"Fail fast." Two words that have been repeated so often in startup culture that they've lost almost all of their meaning — and in some cases, have started causing real damage.
I've watched founders use "fail fast" as permission to give up on things prematurely. I've seen others interpret it as "throw things at the wall and see what sticks" — which is just expensive randomness. Neither of these is what the phrase was ever meant to mean.
What It Actually Means
The original idea, popularised by Eric Ries in The Lean Startup, is about learning efficiently. The goal is not to fail — it's to test assumptions as quickly and cheaply as possible, so that when you are wrong (and you will be wrong about something), you find out before you've spent two years and your life savings on it.
"Fail fast" is about the speed of learning — not the acceptance of defeat."

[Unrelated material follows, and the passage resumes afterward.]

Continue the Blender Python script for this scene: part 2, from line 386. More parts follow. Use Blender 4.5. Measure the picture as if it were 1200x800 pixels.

There is a massive difference between:
- Spending 18 months building a product in secret, launching, and discovering nobody wants it — that's failing slowly and expensively.
- Spending 2 weeks building a landing page, running £50 of ads, and discovering that nobody clicks — that's failing fast and cheaply.
The second is not failure. It's research. It's the most valuable kind of data you can get.
The Three Misuses I See Most Often
1. Using it to justify quitting too soon. Building anything worthwhile is hard and slow. Most businesses that eventually succeed went through a period where nothing seemed to be working. "Fail fast" is not a licence to abandon ship when the first wave hits.
2. Failing on the wrong things. If you're testing your logo, your colour scheme, or your company name — you're not failing fast on anything that matters. Test your core assumption: does anyone want this, and will they pay for it?
3. Failing without learning. The whole point of failing fast is to extract the lesson and apply it. If you shut something down and move on without understanding why it didn't work, you're just failing. Full stop.
How to Actually Apply It
Before you build anything, write down your three biggest assumptions about your business. Things like: "Busy parents will pay £30/month for this service." "Marketing managers at SMEs will respond to LinkedIn outreach." "Our customers prefer mobile over desktop."
Then ask: what is the cheapest and fastest way to test each of these? Often the answer is a conversation, a landing page, or a simple manual experiment — not a built product.
When you test, measure specifically. If it doesn't work, understand why before you move on. That's failing fast. That's how you build something that lasts.